Wajib Impor Indukan, Feedloter Terancam Bangkrut

Petugas melakukan aktivitas bongkar muat sapi impor yang baru saja tiba dari Australia di Pelabuhan Tanjung Priok, Jakarta, Rabu (2/9). Pemerintah mengimpor sebanyak 50.000 sapi potong dari Australia secara bertahap pada periode Agustus hingga Desember 2015 guna menjaga kestabilitas pangan khusunya kebutuhan daging sapi bagi masyarakat. ANTARA FOTO/Sigid Kurniawan/pd/15.
Petugas melakukan aktivitas bongkar muat sapi impor yang baru saja tiba dari Australia di Pelabuhan Tanjung Priok, Jakarta, Rabu (2/9). Pemerintah mengimpor sebanyak 50.000 sapi potong dari Australia secara bertahap pada periode Agustus hingga Desember 2015 guna menjaga kestabilitas pangan khusunya kebutuhan daging sapi bagi masyarakat. ANTARA FOTO/Sigid Kurniawan/pd/15.

Jakarta – Kementerian Pertanian (Kem­tan) telah mengeluarkan Peraturan Menteri Pertanian (Permentan) No.49 Tahun 2016 tentang pemasukan ruminansia besar. Salah satu poin penting dalam aturan ini adalah kewajiban bagi para feedloter mencantumkan jumlah sapi indukan dan bakalan dalam surat rekomendasi impor sapi. Kebijakan baru ini bertujuan untuk mendorong feedloter terlibat dalam mengembangbiakkan sapi di dalam negeri.

Wakil Ketua Umum Gabungan Pelaku Usaha Peternakan Sapi Potong Indonesia (Gapuspindo), Didiek Poerwanto mengatakan, aturan ini dirasakan terlalu berat bagi pengusaha sapi bakalan. Dalam prakteknya, kebijakan impor sapi bakalan dengan wajib mengimpor satu ekor sapi indukan setiap lima ekor sapi bakalan akan langsung memukul bisnis feedloter. Sebab pada tahun kedua pasca kebijakan ini diberlakukan, seluruh kapasitas kandang feedloter sudah di­penuhi sapi indukan.

Pasalnya, setiap kali me­ngimpor sapi bakalan maka 20% dari volume impor itu merupakan sapi indukan. Artinya bila dalam setahun, setiap feedloter tiga kali impor sapi bakalan, maka jumlah sapi indukan yang masuk ke kandang mereka sudah mencapi 60% dan pada tahun kedua jumlah sapi indukan yang ada di kandang sudah 100% dari total kapasitas kandang. “Maka kalau tidak ada penambahan kapasitas kandang, maka pada tahun kedua, semua kandang feedloter sudah dipenuhi sapi indukan,” ujar Didiek, Selasa (25/10).

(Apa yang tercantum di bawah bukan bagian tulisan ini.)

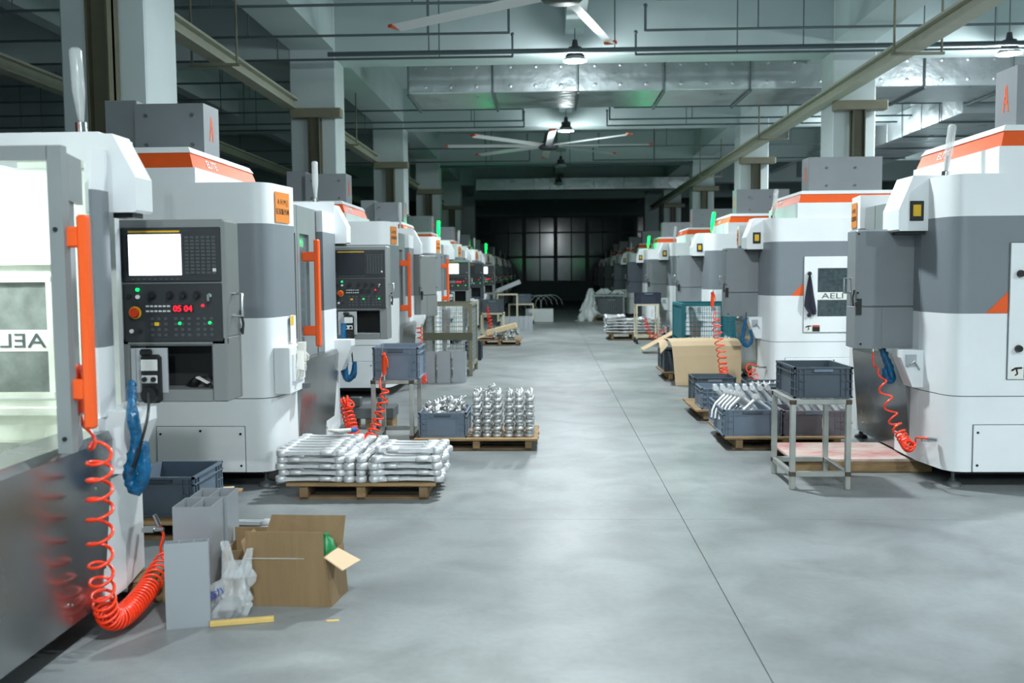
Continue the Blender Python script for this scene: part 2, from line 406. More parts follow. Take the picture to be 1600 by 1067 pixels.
# sprinkler pipes across the hall, one run each, with drops and upturned ends
def pipe_run(x0, x1, y, z, lab, rz=.017, end0=False, end1=False):
    t = thing('sprinkler_pipe', lab, 'pipe', (0, y, z), 0, 'sprinkler pipes under the ceiling')
    MB().cyl((x0, 0, 0), (x1, 0, 0), rz, n=8).build('pipe', 'pipe', t)
    n = max(1, int((x1-x0)/2.4))
    for k in range(n):
        x = x0+(k+.55)*(x1-x0)/n
        MB().cyl((x, 0, 0), (x, 0, ZC-z-.03), .009, n=6).build('drop', 'pipe', t)
    for x, e in ((x0, end0), (x1, end1)):
        if e: MB().cyl((x, 0, -.01), (x, 0, .3), rz, n=8).ball((x, 0, .32), .03, 8, 4).build('sprinkler_head', 'pipe', t)
for k, y in enumerate((11.5, 12.95, 14.35, 15.95, 17.4, 18.85, 20.3, 21.15, 24.6, 27.5)):
    o = ['nearest', 'second', 'third', 'fourth', 'fifth', 'sixth', 'seventh', 'eighth', 'ninth', 'tenth'][k]
    pipe_run(-12.5, -4.1 if y in (15.95, 17.4) else -.5, y, 4.58, 'thin grey sprinkler pipe over the left bay, %s row from the camera' % o, end1=True)
    if y not in (15.95, 17.4): pipe_run(1.3, 12 if y < 16 else 7.5, y, 4.58, 'thin grey sprinkler pipe right of the aisle, %s row from the camera' % o, end0=True)
pipe_run(-3.2, 13, 14.2, 4.62, 'thick dark pipe crossing the whole aisle in front of the foil duct', .035)
pipe_run(-3.2, 4.3, 28.9, 4.6, 'thick dark pipe crossing the aisle below the far beam', .035)
for k, (x, y) in enumerate(((-1.55, 12.6), (2.9, 11.9), (5.0, 11.9))):
    t = thing('ceiling_vent', 'small louvred vent in the ceiling, %s of the three' % ['left', 'middle', 'right'][k], 'vent', (x, y, ZC-.03))
    MB().box(-.25, .25, -.15, .15, 0, .028).build('backing', 'void', t)
    for i in range(4): MB().box(-.22, .22, -.12+.07*i, -.09+.07*i, -.012, 0).build('slat', 'pipe', t)
# lamps
ORD = ['first', 'second', 'third', 'fourth', 'fifth']
def lamp(x, y, z, watts, lab):
    t = thing('high_bay_lamp', lab, 'lamp', (x, y, z), 0, 'high bay lamps')
    MB().lathe([(.0, .3), (.035, .3), (.05, .2), (.1, .19), (.11, .1), (.14, .07), (.14, .06), (.0, .06)], n=16).build('driver_housing', 'lampbody', t)
    MB().rings([[(r*math.cos(2*PI*i/24), r*math.sin(2*PI*i/24), zz) for i in range(24)] for r, zz in ((.11, .07), (.175, -.0), (.18, -.01), (.165, -.0), (.1, .06))], cap=False).build('reflector', 'lightgrey', t)
    MB().lathe([(.0, .004), (.16, .004), (.16, -.002), (.0, -.002)], n=24).build('diffuser', 'lampwhite' if watts else 'lampoff', t)
    MB().cyl((0, 0, .3), (0, 0, (5.02 if x < 2 else ZC-.01)-z), .008, n=6).build('suspension_rod', 'pipe', t)
    if watts:
        l = bpy.data.lights.new('high_bay_light', 'AREA'); l.shape = 'DISK'; l.size = .32; l.spread = math.radians(162); l.energy = watts; l.color = LAMP_COL
        p = bpy.data.lights.new('high_bay_glow', 'POINT'); p.shadow_soft_size = .1; p.energy = watts*.48; p.color = LAMP_COL
        po = bpy.data.objects.new('high_bay_glow', p); C.objects.link(po); po.parent = t; po.location = (0, 0, -.13)
        lo = bpy.data.objects.new('high_bay_light', l); C.objects.link(lo); lo.parent = t; lo.location = (0, 0, -.03)
for x, y, wt in LAMPS:
    bay = 'over the aisle' if x < 2 else 'over the right bay'
    k = {-6.7: 'behind the camera', .4: 'just over the camera', 7.5: 'between camera and nearest beam', 14.55: 'before the foil duct', 21.6: 'beyond the foil duct', 28.7: 'added unseen far beyond the duct'}[y]
    lamp(x, y, 4.55, wt, 'lit white high bay lamp %s, %s' % (bay, k))
for k, (x, y) in enumerate(((-7.2, 18.5), (.4, 28.7), (.4, 34.4))):
    lamp(x, y, 4.55, 0, 'unlit high bay lamp %s' % ('in the dark left bay', 'over the aisle before the far duct', 'over the dark far end of the aisle')[k])
# ceiling fans
def fan(x, y, z, n, a0, lab):
    t = thing('ceiling_fan', lab, 'fan', (x, y, z))
    MB().lathe([(.0, -.1), (.2, -.1), (.24, -.06), (.24, .04), (.12, .1), (.08, .3), (.0, .3)], n=20).build('motor_hub', 'lampbody', t)
    MB().cyl((0, 0, .25), (0, 0, ZC-z), .035, n=10).build('down_rod', 'lampbody', t)
    for k in range(n):
        m = Matrix.Rotation(a0+2*PI*k/n, 4, 'Z')
        b = MB(m).prism([(-.08, -.03), (-.02, .012), (.05, .03), (.09, .022), (.03, .006)], .2, 2.42, axis='x').build('blade', 'fanblade', t)
        MB(m).box(2.42, 2.49, -.08, .09, -.008, .03, 0, .006).build('blade_tip', 'orange', b)
fan(.17, 10.6, 4.42, 5, math.radians(2), 'large ceiling fan cut by the top of the picture')
fan(.03, 23.4, 4.47, 8, math.radians(2), 'large eight bladed ceiling fan with orange tips, whole in view over the aisle')
# ------------------------------------------------------------------ machining centres
BANDS = [(.115, .597, 0), (.597, .603, 2), (.603, 1.125, 0), (1.125, 1.737, 1), (1.737, 2.0, 0)]
def banded(mb, poly, z0=.115, z1=2.0, sc_=(1, 1)):
    for a, b, mi in BANDS:
        a, b = max(a, z0), min(b, z1)
        if b > a:
            q = poly; smooth = True
            if mi == 2:
                cx = sum(p[0] for p in poly)/len(poly); cy = sum(p[1] for p in poly)/len(poly)
                q = [(p[0]+(-.006 if p[0] > cx else .006), p[1]+(-.006 if p[1] > cy else .006)) for p in poly]
            mb.prism(q, a, b, mi, 'z', True)
def plate(mb, x0, x1, z0, z1, y, d=.012, mi=0, sgn=1):
    a, b = (y, y+d) if sgn > 0 else (y-d, y)
    return mb.box(x0, x1, a, b, z0, z1, mi, min(.004, d*.3))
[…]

Selain masalah kandang, masalah permodalan juga menjadi kekhawatiran feedloter. Selama ini, feedloter dapat modal dari perbankan, maka setiap kali impor sapi bakalan, maka sebanyak 20% dari total modal mereka akan berhenti berputar, karena untuk menghasilkan anak dari sapi indukan butuh waktu di atas tiga tahun. Nah di tahun kedua, maka 100% modal feedloter terhenti di sapi indukan. “Dampaknya, semua dana operasional perusahaan akan tergerus dan ini berpotensi mematikan perputran bisnis feedloter,” ujarnya.

Kalau pun feedloter bekerja sama dengan petani, maka tetap saja modal untuk pembelian sapi indukan ditanggung feedloter. Sebab sapi ini baru akan menghasilkan dalam tiga tahun setelah pembelian. Namun karena ini telah menjadi kebijakan, maka feedloter tidak ada pilihan lain selain mengikuti aturan tersebut.